Thursday, November 03, 2005

Which China Is True?

Last week, Brad Delong linked to this piece attempting to debunk the "China Hype":
Both China and India are still desperately poor countries. Of the total of 2.3 billion people in these two countries, nearly 1.5 billion earn less than US$2 a day, according to World Bank calculations....

What about the hordes of Indian software engineers, call-center operators, and back-room programmers supposedly hollowing out white-collar jobs in rich countries? The total number of workers in all possible forms of IT-related jobs in India comes to less than a million workers – one-quarter of one percent of the Indian labor force. For all its Nobel Prizes and brilliant scholars and professionals, India is the largest single-country contributor to the pool of illiterate people in the world. Lifting them out of poverty and dead-end menial jobs will remain a Herculean task for decades to come....

China is far behind India in the ability to politically manage conflicts, and this may prove to be China's Achilles' Heel. Over the last fifty years, India's extremely heterogeneous society has been riddled with various kinds of conflicts, but the system has by and large managed these conflicts and kept them within moderate bounds. For many centuries, the homogenizing tradition of Chinese high culture, language, and bureaucracy has not given much scope to pluralism and diversity, and a centralizing, authoritarian Communist Party has carried on with this tradition. There is a certain pre-occupation with order and stability in China (not just in the Party), a tendency to over-react to difficult situations, and a quickness to brand dissenting movements and local autonomy efforts as seditious, and it is in this context that one sees dark clouds on the horizon for China's polity and therefore the economy.
These are all valid points, but I actually (gasp) agree more with Tom Friedman today:
In China, conservation is not a "personal virtue," as Dick Cheney would say.
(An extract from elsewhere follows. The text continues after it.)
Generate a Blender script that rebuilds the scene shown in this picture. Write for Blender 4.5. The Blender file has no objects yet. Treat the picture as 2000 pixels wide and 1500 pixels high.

Today it is a necessity. It was so polluted in Beijing the other day you could not make out buildings six blocks away. That's the bad news. Here's the good news: China's leaders and business community know it. They know that as China grows more prosperous, and more Chinese buy homes and cars, it must urgently adopt green technologies; otherwise, it will destroy its environment and its people. Green technology will decide whether China continues on its current growth path or chokes itself to death. So green innovation is starting to mushroom in China....

Green China will be much more challenging than Red China. Look around the nine-story Ministry of Science and Technology building. Yes, a lot of cool things here are from Europe, and some are from the U.S.

But what about the porous pavement bricks, made of fly ash, a byproduct of coal combustion that allows storm water to flow through and be reabsorbed into the Beijing aquifer? Made in China. The photovoltaic panels that provide 10 percent of the building's electricity from sunlight? Made in China. The solar hot water system? Made in China. The soil substitute in the building's roof garden that is 75 percent lighter than regular dirt and holds three to four times more water per cubic foot? Made in China. The concrete building blocks filled with insulating foam that keeps you warmer in the winter and cooler in the summer? Made in China, by a U.S.-owned company. The water-free urinals? Made for the China market by a U.S.-owned company.

Jack Perkowski, who runs Asimco Technologies, the huge China-based auto parts maker, told me where this is heading: "As China moves from the second-largest market to the first in autos ... the industry here will have to come up with transport that is more affordable, fuel-efficient and environmentally sound."
The point is not simply whether or not China (or India) are "richer" than the United States or Japan. As someone once said, quantity has a quality all its own. The economies of China and India are already relatively large, and growing quickly. By 2020, both are liable to be larger than the United States, barring a major recession. The fact that China will be a larger automobile market than the United States is going to give it a huge ability to determine the shape of the global automobile market. If the Chinese want ethanol fueled cars, they're going to be able to get them, period. You can bet that GM isn't going to waste time trying to convince Beijing that regulations would hurt the market - not when Toyota, Kia, and whoever else is there waiting to jump in.

The Chinese have incredible environmental problems, and the next big project for the party is trying to fix them. But in so doing, the Chinese will prove - and probably export - all the solutions that we need in the west, too. Not in spite of their poverty, but because of it: A solar water heater is probably a lot cheaper than a natural-gas fired water heater. And the Chinese not only make the most solar water heaters, they're currently making the best.

The real power of the new economies is not going to be their riches, but their solutions to our problems.